Artes

Na Ribeira é como se ainda por lá andasse Manoel de Oliveira

Manoel de Oliveira na Ribeira do Porto Global Imagens/Lucília Monteiro

A Ribeira do Porto é um dos locais que mais associamos à obra de Manoel de Oliveira. E uma visita prova isso mesmo: que a marca do realizador perdura, mesmo que os filmes que lá tiveram cenário ainda sejam do "preto e branco".

Na Ribeira, junto ao Douro, há apelos ao embarque dos turistas que passam: «Boat! Bateau! Barco!», apregoa um homem. Ancorados já não estão os rabelos de "Douro, faina fluvial" ou de "Aniki-BóBó". Mas na ribeira há quem não apague da memória essas imagens, sobretudo as do filme dos miúdos.

Laura Pinto, nada e criada ali, não se cansa de o rever: «Lembro-me da Teresinha, da bonequinha que caiu do telhado, deles todos andarem a jogar à bola. Traz-me saudades da Ribeira antiga. Agora é tudo moderno».

Laura tem uma banca de panos e bordados que gemina com a de Rita Bastos. A amiga, também da Ribeira e outra imensa simpatizante de "Aniki-BóBó", vai por outro lado. Elogia Manoel de Oliveira por ter trabalhado até ao fim. Vê nisso quase um manifesto: «Hoje querem arrumar com as pessoas, e portanto ele faz lembrar as pessoas precisamente para não serem arrumadas. Ele é um exemplo das pessoas mais idosas».

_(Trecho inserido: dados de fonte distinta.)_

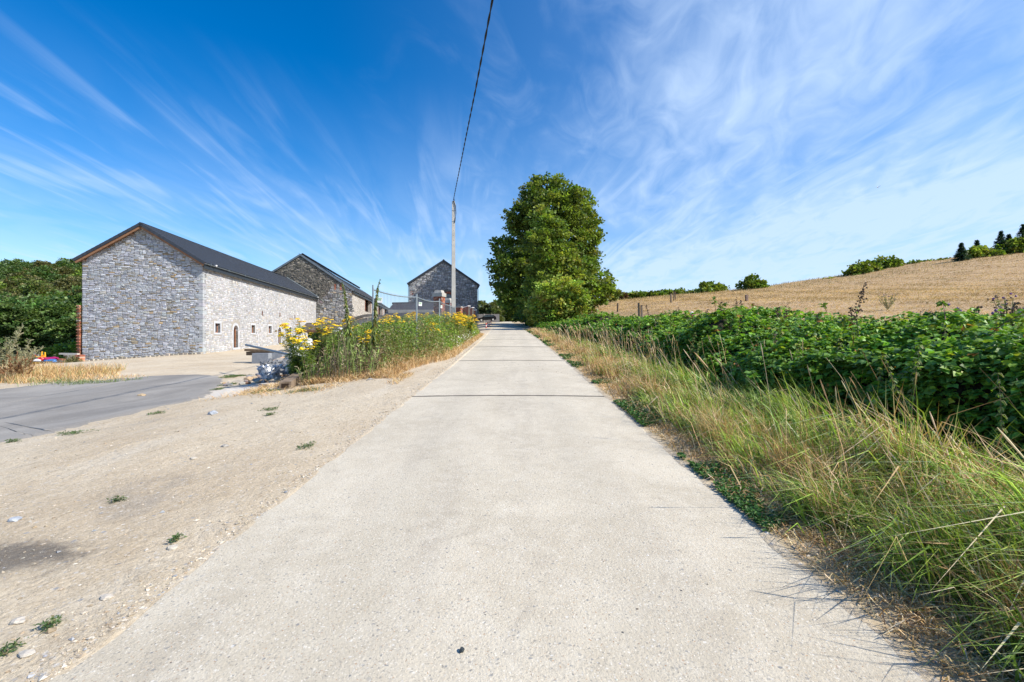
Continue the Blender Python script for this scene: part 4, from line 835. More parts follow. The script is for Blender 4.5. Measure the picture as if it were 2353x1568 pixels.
# ------------------------------------------------------------------ concrete pole and cable
pp = P(1042, 0, 30); pz = zt1(pp[0], 30.)
pole = thing('utility_pole', 'tall tapered grey concrete utility pole beside the lane', 'pole', (pp[0], 30., pz), .22)
s = MB(); H = 10.35-pz; s.box((0, 0, H/2-.3), (.30, .30, H+.6), taper=.60); s.obj('shaft', m_conc, pole)
s = MB()
for i in range(9): s.box((0, -.098+.0-.004*(i > 4), H-.35-i*.32), (.022, .012, .022), col=(1, 1, 1))
s.obj('bolt_hole', m_dark, pole, kind='stuff')
for z_ in (.62, 1.35):
    s = MB(); s.box((0, 0, H-z_), (.206+.01*z_, .206+.01*z_, .03)); s.obj('steel_band', m_galv, pole)
s = MB(); s.tube([(.02, -.1, H-.02), (.03, -.16, H+.08), (.02, -.1, H+.16)], .022, 6); s.box((.02, -.13, H+.02), (.06, .06, .18)); s.obj('cable_clamp', m_black, pole)
s = MB(); s.tube([(.02, -.12, H+.02), (.12, -.13, H-.3), (.15, -.12, H-.8), (.10, -.12, H-1.25), (.05, -.11, H-1.45)], .028, 6); s.obj('hanging_cable_end', m_black, pole)
p2 = thing('utility_pole', 'second concrete utility pole behind the camera side of the lane', 'pole', (6.9, -33., zt1(6.9, -33.)), .2)
s = MB(); s.box((0, 0, 5.2), (.30, .30, 11.), taper=.6); s.obj('shaft', m_conc, p2)
ys = np.linspace(29.85, -32.9, 420); xs = np.interp(ys, (-32.9, 29.85), (6.9, pp[0]+.02)); zs = 8.35+.00125*(ys+10)**2+.42*np.clip((ys-14)/16, 0, 1)*(1-np.clip((ys-14)/16, 0, 1))*1.3
zs += (10.42-zs[0])*np.clip((ys-22)/8, 0, 1)
cb = MB(); ph = np.linspace(0, 2*pi*52, len(ys))
for k in (0, pi): cb.tube(np.stack([xs+.013*np.cos(ph+k), ys, zs+.013*np.sin(ph+k)], 1), .015, 5)
cb.obj('overhead_cable', m_cable, label='black twisted cable strung from the concrete pole over the lane', cat='cable')

# ------------------------------------------------------------------ site fence panels
fp = [(857, 14., 658.6), (958, 17.4, 677.5), (1010, 20.75, 688.), (1034, 24.1, 699.), (1046, 27.4, 705.)]
lab = ['first mesh site fence panel, nearest the flowers, with sagging top rail', 'second mesh site fence panel in front of the tiled shed', 'third mesh site fence panel in front of the brick gate pillar', 'last mesh site fence panel next to the concrete pole']
for i in range(4):
    a, b = P(*[fp[i][k] for k in (0, 2, 1)]), P(*[fp[i+1][k] for k in (0, 2, 1)]); a, b = np.array(a), np.array(b); b = a+(b-a)*(.985)
    z0 = min(a[2], b[2])-2.02; t = thing('site_fence', lab[i], 'fence panel', (a[0], a[1], a[2]-2.0), group='mesh site fence panels'); o = -np.array([a[0], a[1], a[2]-2.0])
    d = (b-a); Ln = np.linalg.norm(d); sag = .07 if i < 2 else .03
    top = lambda f: a+d*f-UP*(.10+sag*4*f*(1-f)); bot = lambda f: a+d*f-UP*1.92
    for q, ex in ((a, .04), (b, .0)):
        s = MB(); s.tube([q-UP*2.3+o, q+UP*ex+o], .024, 7); s.obj('post', m_galv, t)
    f = np.linspace(0, 1, 9)
    s = MB(); s.tube(np.array([top(k)+o for k in f]), .019, 6); s.obj('top_rail', m_galv, t)
    s = MB(); s.tube(np.array([bot(k)+o for k in f]), .019, 6); s.obj('bottom_rail', m_galv, t)
    s = MB()
    for k in np.linspace(.02, .98, 33): s.tube([bot(k)+o, top(k)+UP*.05+o], .0042, 3, cap=False)
    for hz in (.5, 1.1, 1.65): s.tube([top(k)-UP*hz+o for k in np.linspace(0, 1, 5)], .0042, 3, cap=False)
    s.obj('mesh_wires', m_galv, t, kind='stuff')
    s = MB(); s.box(a-UP*2.28+o, (.6, .24, .14)); s.obj('foot_block', m_conc, t)
for i, (x0, y0, x1, y1, Y, lb) in enumerate(((865, 684, 878.5, 696, 14.15, 'white and green site notice on the first fence panel, beside its post'), (962, 695, 969.5, 703.5, 17.5, 'white and green site notice on the second fence panel'), (1012, 702, 1016.5, 708.5, 20.9, 'white and green site notice on the third fence panel'))):
    c = P((x0+x1)/2, (y0+y1)/2, Y); w, h = (x1-x0)/1046*Y*1.02, (y1-y0)/1046*Y; t = thing('site_notice', lb, 'sign', tuple(c), .15+.35*i)
    s = MB(); s.box((0, 0, 0), (w, .01, h), ry(.06)); s.obj('board', m_white, t)
    for k in range(3):
        s = MB(); s.box((random.uniform(-.02, .02)*w, -.007, h*(.32-.17*k)), (w*(.75-.1*k), .003, h*.09), ry(.06), (.25, .55, .2)); s.obj('green_print', m_paint, t)

# ------------------------------------------------------------------ low tiled shed, brick gate pillars, stepped brick wall
sh = thing('tiled_shed', 'low shed with a roof of wide dark tiles behind the site fence', 'shed', (-8.2, 39, zt1(-8.2, 39.)))
o_ = -np.array([-8.2, 39, zt1(-8.2, 39.)]); A = P(904, 699, 41.5); B_ = P(1013, 697, 41.5); Cb = P(896, 728, 38.); D_ = P(1004, 729, 38.)
al = (B_-A)/np.linalg.norm(B_-A); dn = (Cb-A)/np.linalg.norm(Cb-A); nr = np.cross(al, dn); nr *= -1 if nr[2] < 0 else 1; nr /= np.linalg.norm(nr); dn = np.cross(nr, al)*-1; dn *= 1 if dn[1] < 0 else -1
SL = np.linalg.norm(Cb-A); LN = np.linalg.norm(B_-A); mt = mat('shed_tile', (.055, .05, .055), (.075, .07, .075), 5, .6, attr=True)
rf = obj('roof', None, sh); rf.location = tuple(o_)
for i in range(5):
    for j in range(11):
        c = A+al*(LN*(j+.5)/11)+dn*(SL*(i+.5)/5)+nr*.02; s = MB(); s.box(c, (LN/11-.008, SL/5+.05, .06), np.stack([al, dn, nr], 1) @ rx(-.09), vary((1, 1, 1), 1, .08)[0]); s.obj('tile', mt, rf)
s = MB(); s.tube([A+nr*.06-al*.1, B_+nr*.06+al*.1], .09, 8); s.obj('ridge', mt, rf)
s = MB(); b0 = Cb+UP*-1.35+al*.25-dn*.3; s.box((A+B_)/2-UP*1.4-np.array([0, .3, 0])-dn*-1.2, (LN-.5, 2.6, 2.2), rz(math.atan2(al[1], al[0]))); s.obj('wall', m_rend, sh).location = tuple(o_)
def pillar(px, ytop, Y, w, h, label, capw=1.22, two=True):
    p = P(px, ytop, Y); zb = zt1(p[0], Y); t = thing('brick_pillar', label, 'pillar', (p[0], Y, zb), -.28); H = p[2]-zb; ch = .45 if two else .1
    s = MB()
    s.box((0, 0, (H-ch)/2-.2), (w-.03, w-.03, H-ch+.4)); s.obj('core', m_mortard, t)
    s = MB(); q = w/2
    for (O, u, n) in (((-q, -q, 0), (1, 0, 0), (0, -1, 0)), ((q, -q, 0), (0, 1, 0), (1, 0, 0)), ((q, q, 0), (-1, 0, 0), (0, 1, 0)), ((-q, q, 0), (0, -1, 0), (-1, 0, 0))):
        bricks(s, O, u, n, 0.002, w-.002, max(0, H-ch-2.3), H-ch, proud=.006, end_d=.08)
    s.obj('brickwork', m_brick, t, kind='stuff')
    s = MB(); s.box((0, 0, H-ch+(.13 if two else .05)), (w*capw, w*capw, .26 if two else .1)); s.obj('cap_slab', m_cap, t)
    if two: s = MB(); s.box((0, 0, H-.095), (w*.95, w*.95, .19), taper=.8); s.obj('cap_top', m_cap, t)
pillar(1009.5, 668, 32, .60, 3, 'tall brick gate pillar with stepped stone cap, nearest the fence')
pillar(1030, 686, 42, .60, 3, 'second tall brick gate pillar, half hidden behind the concrete pole')
pillar(1055, 705, 46, .52, 2.4, 'short brick pillar with flat grey cap right of the concrete pole', 1.25, False)
for i, (xa, xb, yt, Y) in enumerate(((1064, 1076, 708, 52), (1073, 1085, 711, 58), (1080, 1092, 716, 66))):
    a = P(xa, yt, Y+2); b = P(xb, yt, Y-1); t = thing('brick_wall', ['highest and nearest', 'middle', 'lowest and farthest'][i]+' section of the stepped brick wall by the lane', 'wall', (a[0], a[1], zt1(a[0], a[1])), group='stepped brick wall sections'); o = -np.array([a[0], a[1], zt1(a[0], a[1])])
    d = b-a; d[2] = 0; Ln = np.linalg.norm(d); u = d/Ln; n = np.cross(u, UP); n *= -1 if n[1] > 0 else 1; zb = -o[2]
    s = MB(); s.prism([(0, -.3), (Ln, -.3), (Ln, a[2]-zb), (0, a[2]-zb)], np.array([a[0], a[1], zb])+o, u, UP, n, -.2, -.01); s.obj('core', m_mortard, t)
    s = MB(); bricks(s, np.array([0, 0, 0.]), u, n, 0, Ln, .3, a[2]-zb, end_d=.06); s.obj('brickwork', m_brick, t, kind='stuff')
    s = MB(); s.prism([(-.06, a[2]-zb+.003), (Ln+.06, a[2]-zb+.003), (Ln+.06, a[2]-zb+.08), (-.06, a[2]-zb+.08)], (0, 0, 0), u, UP, n, -.26, .05); s.obj('coping', m_brick, t)
gt = thing('green_gate', 'dark green metal garden gate beside the short brick pillar', 'gate', tuple(P(1062, 722, 50))); 
for i in range(8): s = MB(); s.tube([(-.35+i*.1, 0, -1.2), (-.35+i*.1, 0, .25)], .018, 5); s.obj('bar', mat('green_paint', (.03, .10, .05), None, rough=.5) if i == 0 else bpy.data.materials['green_paint'], gt)
for z_ in (-.9, .1): s = MB(); s.tube([(-.4, 0, z_), (.4, 0, z_)], .022, 5); s.obj('rail', bpy.data.materials['green_paint'], gt)

# ------------------------------------------------------------------ arched timber rack with pale boards (in front of second barn)
c0 = P(855, 772, 26.); ar_ = thing('arched_gate', 'old arched timber barn gate with pale vertical boards, leaning behind the weeds', 'gate', tuple(c0), -.1)
wd, hh_ = 1.45, 1.15; tt = np.linspace(math.radians(25), math.radians(155), 12); arcp = lambda r: [(r*math.cos(t)*1.08, (r*math.sin(t)-.62)*.8+hh_-.35) for t in tt]
s = MB(); s.prism([(1.62*math.cos(t), 1.62*math.sin(t)*.55+.35) for t in tt]+[(1.46*math.cos(t), 1.46*math.sin(t)*.55+.29) for t in tt[::-1]], (0, 0, 0), (1, 0, 0), (0, 0, 1), (0, -1, 0), 0, .12); s.obj('arched_beam', m_oldwood, ar_)
for sd in (-1, 1): s = MB(); s.box((sd*1.38, -.06, -.2), (.14, .12, 1.6)); s.obj('post', m_oldwood, ar_)
for i in range(15):
    x = -1.22+i*.174; zt_ = 1.44*.55*math.sqrt(max(0, 1-(x/1.5)**2))+.28
    s = MB(); s.box((x, .03, (zt_-1.1)/2+random.uniform(-.01, .0)), (.15, .03, zt_+1.1-.02), ry(random.uniform(-.01, .01)), vary((1, 1, 1), 1, .12)[0]); s.obj('board', m_palewood, ar_)
# low dark lean-to with beams in front of the second barn
lt = thing('lean_to', 'low dark slatted lean-to against the second barn, seen over the yellow flowers', 'lean-to', tuple(P(785, 800, 40.))); b = MB(); w_ = 6.2
for i in range(7):
    s = MB(); s.box((0, -.3*i, 2.15-.12*i), (w_, .27, .05), rx(.3), vary((.8, .75, .7), 1, .15)[0]); s.obj('slat', m_oldwood, lt)
for x in (-2.9, -.9, 1.1, 3.0):
    s = MB(); s.box((x, -1.8, .55), (.2, .2, 2.1), col=(.9, .5, .3)); s.obj('post', m_oldwood, lt)
s = MB(); s.box((0, -1.95, 1.45), (w_, .14, .22), col=(.8, .5, .35)); s.obj('beam', m_oldwood, lt)
s = MB(); s.box((0, .1, .6), (w_-.2, .1, 2.6)); s.obj('back_wall', m_dark, lt)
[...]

Rita diz que onde Oliveira foi várias vezes é um restaurante ali ao fundo da rua: «Ele até esteve na inauguração. É o "D. António"». É o "D.Tonho", onde José Pereira, um dos donos, guarda a dedicatória que o cineasta lá deixou: «Ao Zé e ao Rui, parabéns pelo excelente restaurante, pela comida, pela empatia e amizade. Um abraço do Manoel de Oliveira.

Mas há outras memórias de Oliveira que José Pereira tem no "arquivo". Por exemplo, a de certa vez, não vai há muito, em que alguém com agenda política lhe perguntou a se daí a dois anos estaria disponível para ser alvo de uma grande festa de aniversário, coisa mesmo rija, na Avenida dos Aliados.

«E ele, com uma lucidez incrível, disse "Pois, mas o meu problema é que não posso já dizer-lhe que sim. Ainda vou fazer um filme, depois tenho coisas, vou estar fora uns tempos". Isto de um homem com 103 anos! Ele não punha na agenda a hipótese de morte. De morte? Nem de ficar doente! ».

O episódio já é de uma das últimas visitas de Oliveira. Noutras, mais recuadas, mas já instalado nos noventa de vida, ainda era "moço" para dar uma perna no bailarico, conta José Pereira: «Uma vez, integrado numa semana gastronómica, tivemos aqui um rancho que a certa altura ia buscar as pessoas para dançar. E o Oliveira lá foi. E dançou quase meia hora!».

E de apetite, como era Manoel de Oliveira?: «Comia bem, bem mesmo. E também bebia bem! (risos)». Também à mesa, foi uma vida cheia.